The Durham Conference
The Conference meeting this month at Durham, North Carolina, is unusual. It is not an attempt to unite existing organizations in an impossible federation for which there is neither demand nor need. It is not an attempt to form a new organization. It is a simple, straight-forward effort to ascertain facts and to take stock.
There has been too little of this kind of meeting. We are so anxious to right our wrongs that we usually do not have time to find out just what the wrongs are. We want more work and better wages, but what work are we doing and what wages are we receiving? We want to go into business, but what business are we conducting at present and how successfully? We want to spread banking and insurance, but what is the condition of our banks and insurance societies today? We complain of the lack of religious belief, but what are our churches doing to foster it? We inveigh against disfranchisement, but how far are we really disfranchised? We demand education, but what chances for education have we now? We periodically “die out,” but what is the real condition of our health? We are astonished at Negro crime, but how much Negro crime is there?

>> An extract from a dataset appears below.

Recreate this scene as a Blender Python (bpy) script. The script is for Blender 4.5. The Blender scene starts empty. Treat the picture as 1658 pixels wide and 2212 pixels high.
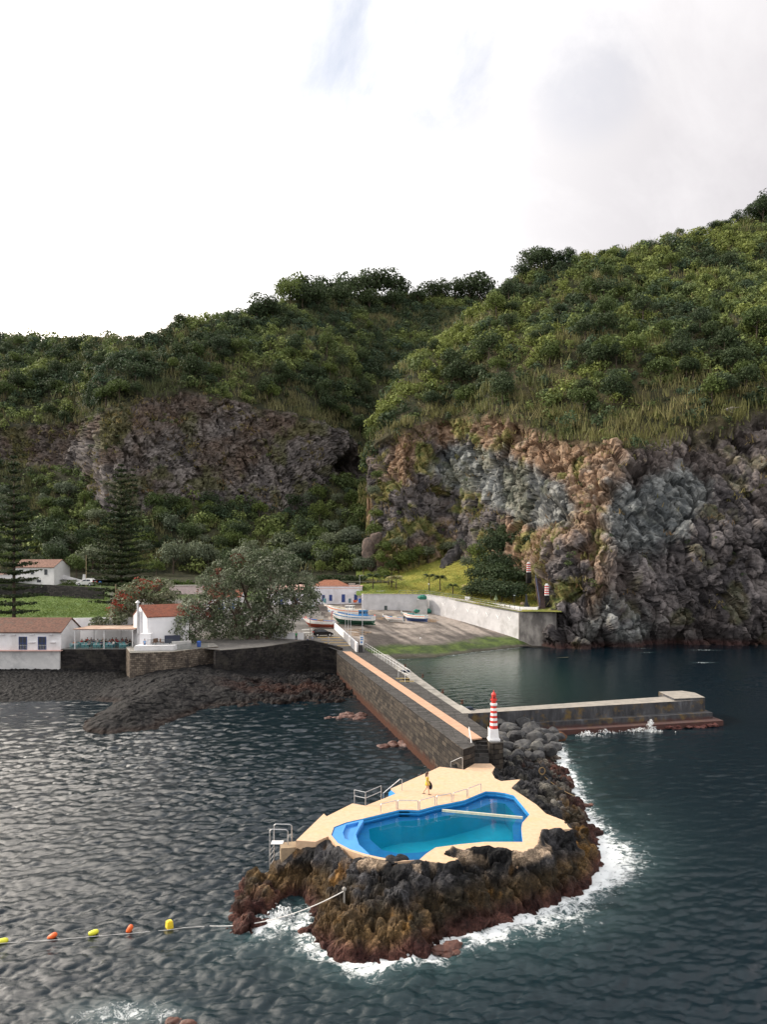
import bpy, bmesh, math, random
import numpy as np
from mathutils import Vector, Matrix
from mathutils.geometry import delaunay_2d_cdt
random.seed(7)
PI = math.pi
SC = bpy.context.scene
COL = SC.collection
# ---- survey of the place: focal length (px), eye height, horizon row --------------------------
F, H, VH, CU = 1580.0, 19.8, 1228.0, 829.0
def P(u, v, z):
    Y = F*(H-z)/(v-VH); return ((u-CU)*Y/F, Y, z)
def D(u, v, Y):
    return ((u-CU)*Y/F, Y, H-(v-VH)*Y/F)
def P2(pts, z): return [P(u, v, z)[:2] for u, v in pts]

# ---- noise ------------------------------------------------------------------------------------
def _h(ix, iy, iz, seed):
    ix = ix.astype(np.int64); iy = iy.astype(np.int64); iz = iz.astype(np.int64)
    n = (ix*374761393 + iy*668265263 + iz*2147483647 + seed*1274126177) & 0xffffffff
    n = ((n ^ (n >> 13))*1274126177) & 0xffffffff
    n = ((n ^ (n >> 16))*2246822519) & 0xffffffff
    n = (n ^ (n >> 15)) & 0xffffff
    return n/float(0xffffff)
def vn(x, y, z, seed=0):
    fx, fy, fz = np.floor(x), np.floor(y), np.floor(z)
    a, b, c = x-fx, y-fy, z-fz
    a = a*a*(3-2*a); b = b*b*(3-2*b); c = c*c*(3-2*c)
    r = 0
    for i in (0, 1):
        for j in (0, 1):
            for k in (0, 1):
                w = (a if i else 1-a)*(b if j else 1-b)*(c if k else 1-c)
                r = r + w*_h(fx+i, fy+j, fz+k, seed)
    return r*2-1
def fbm(x, y, z, sc, octv=4, seed=0, gain=.5):
    r = 0; a = 1; s = 0; f = 1/sc
    for o in range(octv):
        r = r + a*vn(x*f+o*7.3, y*f-o*3.1, z*f+o*5.7, seed+o); s += a; a *= gain; f *= 2.03
    return r/s
def worley(x, y, z, sc, seed=0, flat=False, facet=False):
    x, y, z = x/sc, y/sc, z/sc
    fx, fy, fz = np.floor(x), np.floor(y), np.floor(z)
    f1 = np.full(x.shape, 9.); f2 = np.full(x.shape, 9.); cid = np.zeros(x.shape); tl = np.zeros(x.shape)
    rz = (0,) if flat else (-1, 0, 1)
    for i in (-1, 0, 1):
        for j in (-1, 0, 1):
            for k in rz:
                cx, cy, cz = fx+i, fy+j, fz+k
                px = cx+_h(cx, cy, cz, seed+1); py = cy+_h(cx, cy, cz, seed+2)
                d = (px-x)**2+(py-y)**2
                if not flat:
                    d = d+(cz+_h(cx, cy, cz, seed+3)-z)**2
                cv = _h(cx, cy, cz, seed+4)
                m = d < f1
                if facet:
                    tv_ = (_h(cx, cy, cz, seed+5)*2-1)*(x-px)+(_h(cx, cy, cz, seed+6)*2-1)*(y-py)+(_h(cx, cy, cz, seed+7)*2-1)*(z-cz-.5); tl = np.where(m, tv_, tl)
                f2 = np.where(m, f1, np.minimum(f2, d)); cid = np.where(m, cv, cid); f1 = np.where(m, d, f1)
    if facet: return np.sqrt(f1), np.sqrt(f2), cid, tl
    return np.sqrt(f1), np.sqrt(f2), cid
def sstep(a, b, x):
    t = np.clip((x-a)/(b-a), 0, 1); return t*t*(3-2*t)
def poly_dist(X, Y, poly, closed=True):
    """distance to outline, inside mask"""
    d = np.full(X.shape, 1e9); ins = np.zeros(X.shape, bool)
    n = len(poly)
    for i in range(n if closed else n-1):
        x0, y0 = poly[i][0], poly[i][1]; x1, y1 = poly[(i+1) % n][0], poly[(i+1) % n][1]
        dx, dy = x1-x0, y1-y0; L = dx*dx+dy*dy+1e-9
        t = np.clip(((X-x0)*dx+(Y-y0)*dy)/L, 0, 1)
        d = np.minimum(d, (X-x0-t*dx)**2+(Y-y0-t*dy)**2)
        if closed:
            c = ((y0 > Y) != (y1 > Y)) & (X < (x1-x0)*(Y-y0)/((y1-y0) if abs(y1-y0) > 1e-9 else 1e-9)+x0)
            ins ^= c
    return np.sqrt(d), ins

# ---- materials --------------------------------------------------------------------------------
def newmat(name):
    m = bpy.data.materials.new(name); m.use_nodes = True
    nt = m.node_tree; b = nt.nodes['Principled BSDF']; return m, nt, b
def nd(nt, t, **k):
    n = nt.nodes.new(t)
    for a, v in k.items():
        if a.startswith('i_'):
            n.inputs[a[2:].replace('_', ' ')].default_value = v
        else: setattr(n, a, v)
    return n
def lk(nt, a, b): nt.links.new(a, b)
def ramp(nt, fac, stops):
    r = nt.nodes.new('ShaderNodeValToRGB'); e = r.color_ramp.elements
    while len(e) < len(stops): e.new(.5)
    for q, (p, c) in zip(e, stops):
        q.position = p; q.color = tuple(c)+(1,) if len(c) == 3 else c
    lk(nt, fac, r.inputs[0]); return r.outputs[0]
def coords(nt, world=False, scale=(1, 1, 1)):
    if world: s = nd(nt, 'ShaderNodeNewGeometry').outputs['Position']
    else: s = nd(nt, 'ShaderNodeTexCoord').outputs['Object']
    if scale != (1, 1, 1):
        mp = nd(nt, 'ShaderNodeMapping'); mp.inputs['Scale'].default_value = scale
        lk(nt, s, mp.inputs[0]); s = mp.outputs[0]
    return s
def noise(nt, vec, sc, det=4, rough=.6, dist=0):
    n = nd(nt, 'ShaderNodeTexNoise'); n.inputs['Scale'].default_value = sc; n.inputs['Detail'].default_value = det
    n.inputs['Roughness'].default_value = rough; n.inputs['Distortion'].default_value = dist
    lk(nt, vec, n.inputs['Vector']); return n.outputs['Fac']
def bump(nt, b, h, dist=.02, st=.6):
    n = nd(nt, 'ShaderNodeBump'); n.inputs['Distance'].default_value = dist; n.inputs['Strength'].default_value = st
    lk(nt, h, n.inputs['Height']); lk(nt, n.outputs[0], b.inputs['Normal'])
def mixc(nt, f, a, b, mode='MIX'):
    n = nd(nt, 'ShaderNodeMix', data_type='RGBA', blend_type=mode)
    for s, v in ((n.inputs[0], f), (n.inputs[6], a), (n.inputs[7], b)):
        if isinstance(v, (int, float)): s.default_value = v
        elif isinstance(v, (tuple, list)): s.default_value = tuple(v)+(1,)
        else: lk(nt, v, s)
    return n.outputs[2]
def math_(nt, op, a, b=None, clamp=False):
    n = nd(nt, 'ShaderNodeMath', operation=op, use_clamp=clamp)
    for i, v in enumerate((a, b)):
        if v is None: continue
        if isinstance(v, (int, float)): n.inputs[i].default_value = v
        else: lk(nt, v, n.inputs[i])
    return n.outputs[0]
_mc = {}
def surf(name, c1, c2=None, sc=1.5, rough=.8, bd=0., bsc=None, metal=0, lo=.35, hi=.65, scale=(1, 1, 1), c3=None, world=False, det=5):
    """plain procedural surface: two-tone noise, weathering blotches in c3, optional bump"""
    if name in _mc: return _mc[name]
    m, nt, b = newmat(name)
    if c2 is None: c2 = tuple(x*.82 for x in c1)
    v = coords(nt, world, scale)
    col = ramp(nt, noise(nt, v, sc, det), [(lo, c1), (hi, c2)])
    if c3 is not None:
        f = ramp(nt, noise(nt, v, sc*.37, 6, .7, .5), [(.52, (0, 0, 0)), (.68, (1, 1, 1))])
        col = mixc(nt, f, col, c3)
    lk(nt, col, b.inputs['Base Color'])
    b.inputs['Roughness'].default_value = rough; b.inputs['Metallic'].default_value = metal
    if rough > .6: b.inputs['Specular IOR Level'].default_value = .25
    if bd: bump(nt, b, noise(nt, v, bsc or sc*3, 6, .65), bd, .8)
    _mc[name] = m; return m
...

All these questions, this Conference seeks to answer: first by hearing a documentory report on present conditions, prepared by an expert; and second, by hearing just what organized work is doing to better conditions; and then with these facts, the Conference is debating the question of improving the work of existing organizations; of indicating further work; and pointing out the necessity, if any, of further organization.
Such a conference is distinctly worth-while.